Speaker
Description
The Kosterlitz-Thouless (KT) transition is a topological transition in a model where magnetic vortex and antivortex spin structures are created in an infinite, isotropic, 2D magnetic system. The transition occurs when bound vortex-antivortex pairs unbind due to thermal energy at the temperature $T_{KT}$, and is marked by a magnetic susceptibility that diverges at low temperature, and decreases exponentially with temperature above $T_{KT}$. When the infinite system has fourfold in-plane anisotropy, the transition is no longer of the KT type, but has non-universal critical exponents that depend upon the strength of the anisotropy. More recent work has shown that the logarithmic dependence of vortex sizes and energy scales imply that real 2D isotropic magnetic films will exhibit a finite-size KT transition instead. The susceptibility then displays a broad peak that rises above $T_{KT}$ and then falls with the characteristic exponential form predicted for the infinite system. Our recent experimental measurements on Fe/W(100) films have confirmed this high temperature behaviour.

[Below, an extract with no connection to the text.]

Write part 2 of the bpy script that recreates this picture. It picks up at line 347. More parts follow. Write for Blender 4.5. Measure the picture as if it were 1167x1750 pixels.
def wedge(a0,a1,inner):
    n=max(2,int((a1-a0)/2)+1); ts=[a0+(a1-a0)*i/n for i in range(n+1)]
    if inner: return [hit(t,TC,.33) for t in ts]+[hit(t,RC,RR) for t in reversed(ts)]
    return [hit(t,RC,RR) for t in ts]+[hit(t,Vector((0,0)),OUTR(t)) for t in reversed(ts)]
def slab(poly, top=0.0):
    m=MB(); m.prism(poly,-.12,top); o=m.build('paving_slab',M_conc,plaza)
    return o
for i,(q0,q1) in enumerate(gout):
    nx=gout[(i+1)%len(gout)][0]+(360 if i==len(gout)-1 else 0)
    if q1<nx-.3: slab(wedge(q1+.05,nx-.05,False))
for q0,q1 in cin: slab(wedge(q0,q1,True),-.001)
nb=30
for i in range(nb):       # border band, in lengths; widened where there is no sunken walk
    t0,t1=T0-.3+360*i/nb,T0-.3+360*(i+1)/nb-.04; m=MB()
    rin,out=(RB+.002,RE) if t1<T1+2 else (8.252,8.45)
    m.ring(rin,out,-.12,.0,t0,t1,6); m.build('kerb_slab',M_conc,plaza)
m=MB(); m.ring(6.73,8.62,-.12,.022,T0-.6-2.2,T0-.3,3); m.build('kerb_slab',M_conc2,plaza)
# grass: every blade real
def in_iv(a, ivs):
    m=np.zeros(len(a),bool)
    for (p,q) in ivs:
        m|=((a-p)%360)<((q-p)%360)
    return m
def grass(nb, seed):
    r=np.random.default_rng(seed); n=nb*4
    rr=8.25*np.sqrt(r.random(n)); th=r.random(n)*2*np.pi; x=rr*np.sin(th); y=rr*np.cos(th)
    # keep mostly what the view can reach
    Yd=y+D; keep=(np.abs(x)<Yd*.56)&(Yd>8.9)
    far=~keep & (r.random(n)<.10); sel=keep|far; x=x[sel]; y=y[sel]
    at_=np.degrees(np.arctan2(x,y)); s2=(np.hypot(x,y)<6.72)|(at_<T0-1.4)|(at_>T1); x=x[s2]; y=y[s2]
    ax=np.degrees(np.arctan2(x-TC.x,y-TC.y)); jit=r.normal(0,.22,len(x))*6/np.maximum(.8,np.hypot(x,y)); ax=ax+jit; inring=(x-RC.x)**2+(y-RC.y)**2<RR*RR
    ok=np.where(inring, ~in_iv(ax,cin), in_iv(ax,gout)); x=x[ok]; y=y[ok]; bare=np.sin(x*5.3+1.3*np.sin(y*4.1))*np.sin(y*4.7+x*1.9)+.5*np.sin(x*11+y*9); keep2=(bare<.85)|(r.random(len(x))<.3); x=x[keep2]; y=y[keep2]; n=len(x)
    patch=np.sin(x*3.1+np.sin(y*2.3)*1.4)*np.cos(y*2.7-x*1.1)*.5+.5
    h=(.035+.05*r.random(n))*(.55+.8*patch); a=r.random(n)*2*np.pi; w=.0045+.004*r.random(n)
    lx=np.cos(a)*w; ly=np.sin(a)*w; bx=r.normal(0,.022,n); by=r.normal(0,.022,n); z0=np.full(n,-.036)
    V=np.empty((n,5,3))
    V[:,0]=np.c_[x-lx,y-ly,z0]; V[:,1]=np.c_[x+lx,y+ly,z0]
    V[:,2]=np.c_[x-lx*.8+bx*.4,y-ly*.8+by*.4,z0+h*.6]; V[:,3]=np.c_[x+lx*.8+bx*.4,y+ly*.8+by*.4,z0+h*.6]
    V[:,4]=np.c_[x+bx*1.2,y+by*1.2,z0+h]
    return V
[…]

In order to understand the behaviour of the susceptibility across the broad transition, the renormalization group equations have been re-solved for the case of a system of finite size L with fourfold anisotropy $\lambda = K/J ~10^{-3}-10^{-2}$ appropriate to metallic magnetic films. The anisotropic film continues to exhibit a finite-size KT transition, with an effective exchange coupling that moves to zero asymptotically, and an anisotropy that is exponentially screened by the formation of a free vortex gas. The resulting susceptibility compares very well with experiment across a wide temperature range, and allows quantitative fitting of the finite size L of the experimental system. Questions remain concerning the relative size of the low temperature spin wave and high temperature vortex contributions to the susceptibility.